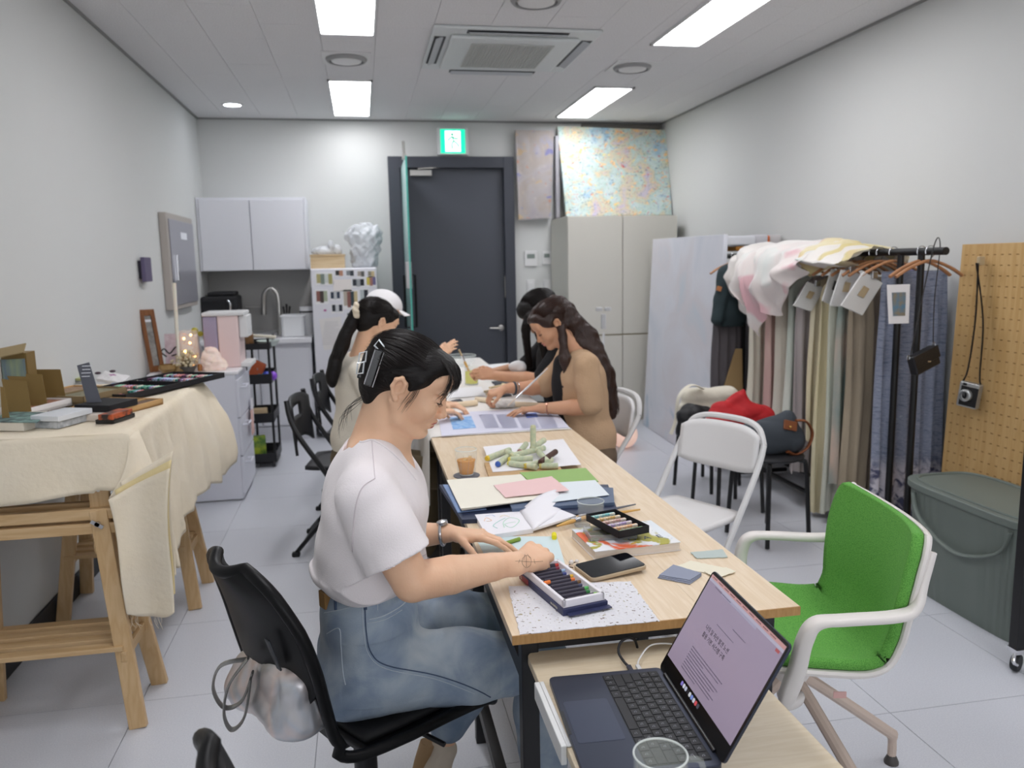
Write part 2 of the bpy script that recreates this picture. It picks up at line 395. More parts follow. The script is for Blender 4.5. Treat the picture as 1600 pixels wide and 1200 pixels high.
def vent(px, py, label):
    c = Z_(px, py, ZC); t = thing('ceiling_vent', label, 'vent', c, group='round air diffusers in square ceiling plates')
    obj('plate', G().cbox((c.x, c.y, ZC-.004), (.296, .296, .008)), whitep, t, bevel=.002)
    obj('ring', G().lathe([(.125, -.008), (.128, -.012), (.118, -.026), (.106, -.028), (.103, -.018), (.106, -.008), (.125, -.008)], c, 32, caps=False), M('vent_ring_grey', '#9c9c9c', .6), t, smooth=True)  # ring in a darker grey than the plate
    obj('disc', G().lathe([(0, -.032), (.07, -.031), (.09, -.026), (.094, -.02), (.09, -.014), (0, -.014)], c, 32), whitep, t, smooth=True)
vent(541, 90, 'round ceiling vent between the two left panel lights')
vent(988, 103, 'round ceiling vent between the two right panel lights')
vent(838, -4, 'ceiling vent at the very top edge above the air conditioner')
# cassette air conditioner
_a, _b = Z_(680, 37, ZC), Z_(655, 103, ZC); ax0 = (_a.x+_b.x)/2; ax1 = ax0+.955; ay0, ay1 = _a.y, _b.y; acx, acy = (ax0+ax1)/2, (ay0+ay1)/2
t = thing('air_conditioner', 'white four-way cassette air conditioner in the ceiling with mesh grille', 'air conditioner', (acx, acy, ZC))
obj('panel', G().box((ax0, ay0, ZC-.02), (ax1, ay1, ZC), None).box((ax0+.11, ay0+.11, ZC-.042), (ax1-.11, ay1-.11, ZC-.02)), M('ac_white', '#d7dbdb', .45), t, bevel=.012)
dk = M('vent_dark', '#4b4d50', .6)
for (a, b, c_, d) in ((.2, .02, .755, .085), (.2, .945, .755, 1.01)):
    obj('louvre', G().cbox((ax0+(a+c_)/2, ay0+(b+d)/2, ZC-.024), (c_-a, .055, .006), rx=.35 if b < .5 else -.35), M('louvre', '#b9bcc0', .5), t, bevel=.002)
    obj('outlet', G().box((ax0+a-.01, ay0+b, ZC-.0225), (ax0+c_+.01, ay0+d, ZC-.019)), dk, t)
for (a, c_) in ((.02, .085), (.87, .935)):
    obj('louvre', G().cbox((ax0+(a+c_)/2, acy, ZC-.026), (.05, .6, .006), ry=.35 if a > .5 else -.35), _mats['louvre'], t, bevel=.002)
    obj('outlet', G().box((ax0+a, acy-.31, ZC-.0225), (ax0+c_, acy+.31, ZC-.019)), dk, t)
g = G(); gx0, gx1, gy0, gy1 = acx-.24, acx+.24, acy-.27, acy+.27
for k in range(25): x = gx0+(gx1-gx0)*k/24; g.box((x-.003, gy0, ZC-.048), (x+.003, gy1, ZC-.043))
for k in range(28): y = gy0+(gy1-gy0)*k/27; g.box((gx0, y-.003, ZC-.048), (gx1, y+.003, ZC-.043))
tag(obj('grille', g, M('grille', '#c5c7c3', .6), t), kind='stuff')
obj('grille_back', G().box((gx0, gy0, ZC-.0435), (gx1, gy1, ZC-.042)), M('grille_dark', '#83857f', .8), t)
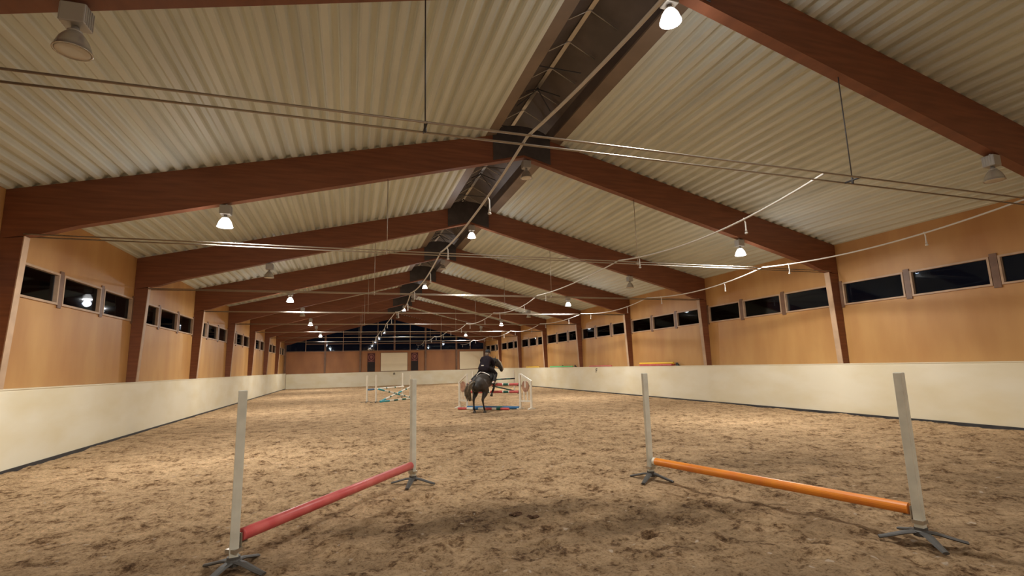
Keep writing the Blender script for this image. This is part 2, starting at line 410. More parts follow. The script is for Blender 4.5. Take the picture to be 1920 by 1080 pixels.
◆ ◆ ◆
Task description:
Retype all entries exactly as they appear, dropping the images.

Output:
Write part 2 of the bpy script that recreates this picture. It picks up at line 395. More parts follow. The script is for Blender 4.5. Treat the picture as 1600 pixels wide and 1200 pixels high.
def vent(px, py, label):
    c = Z_(px, py, ZC); t = thing('ceiling_vent', label, 'vent', c, group='round air diffusers in square ceiling plates')
    obj('plate', G().cbox((c.x, c.y, ZC-.004), (.296, .296, .008)), whitep, t, bevel=.002)
    obj('ring', G().lathe([(.125, -.008), (.128, -.012), (.118, -.026), (.106, -.028), (.103, -.018), (.106, -.008), (.125, -.008)], c, 32, caps=False), M('vent_ring_grey', '#9c9c9c', .6), t, smooth=True)  # ring in a darker grey than the plate
    obj('disc', G().lathe([(0, -.032), (.07, -.031), (.09, -.026), (.094, -.02), (.09, -.014), (0, -.014)], c, 32), whitep, t, smooth=True)
vent(541, 90, 'round ceiling vent between the two left panel lights')
vent(988, 103, 'round ceiling vent between the two right panel lights')
vent(838, -4, 'ceiling vent at the very top edge above the air conditioner')
# cassette air conditioner
_a, _b = Z_(680, 37, ZC), Z_(655, 103, ZC); ax0 = (_a.x+_b.x)/2; ax1 = ax0+.955; ay0, ay1 = _a.y, _b.y; acx, acy = (ax0+ax1)/2, (ay0+ay1)/2
t = thing('air_conditioner', 'white four-way cassette air conditioner in the ceiling with mesh grille', 'air conditioner', (acx, acy, ZC))
obj('panel', G().box((ax0, ay0, ZC-.02), (ax1, ay1, ZC), None).box((ax0+.11, ay0+.11, ZC-.042), (ax1-.11, ay1-.11, ZC-.02)), M('ac_white', '#d7dbdb', .45), t, bevel=.012)
dk = M('vent_dark', '#4b4d50', .6)
for (a, b, c_, d) in ((.2, .02, .755, .085), (.2, .945, .755, 1.01)):
    obj('louvre', G().cbox((ax0+(a+c_)/2, ay0+(b+d)/2, ZC-.024), (c_-a, .055, .006), rx=.35 if b < .5 else -.35), M('louvre', '#b9bcc0', .5), t, bevel=.002)
    obj('outlet', G().box((ax0+a-.01, ay0+b, ZC-.0225), (ax0+c_+.01, ay0+d, ZC-.019)), dk, t)
for (a, c_) in ((.02, .085), (.87, .935)):
    obj('louvre', G().cbox((ax0+(a+c_)/2, acy, ZC-.026), (.05, .6, .006), ry=.35 if a > .5 else -.35), _mats['louvre'], t, bevel=.002)
    obj('outlet', G().box((ax0+a, acy-.31, ZC-.0225), (ax0+c_, acy+.31, ZC-.019)), dk, t)
g = G(); gx0, gx1, gy0, gy1 = acx-.24, acx+.24, acy-.27, acy+.27
for k in range(25): x = gx0+(gx1-gx0)*k/24; g.box((x-.003, gy0, ZC-.048), (x+.003, gy1, ZC-.043))
for k in range(28): y = gy0+(gy1-gy0)*k/27; g.box((gx0, y-.003, ZC-.048), (gx1, y+.003, ZC-.043))
tag(obj('grille', g, M('grille', '#c5c7c3', .6), t), kind='stuff')
obj('grille_back', G().box((gx0, gy0, ZC-.0435), (gx1, gy1, ZC-.042)), M('grille_dark', '#83857f', .8), t)
Keep writing the Blender script for this image. This is part 2, starting at line 410. More parts follow. The script is for Blender 4.5. Take the picture to be 1920 by 1080 pixels.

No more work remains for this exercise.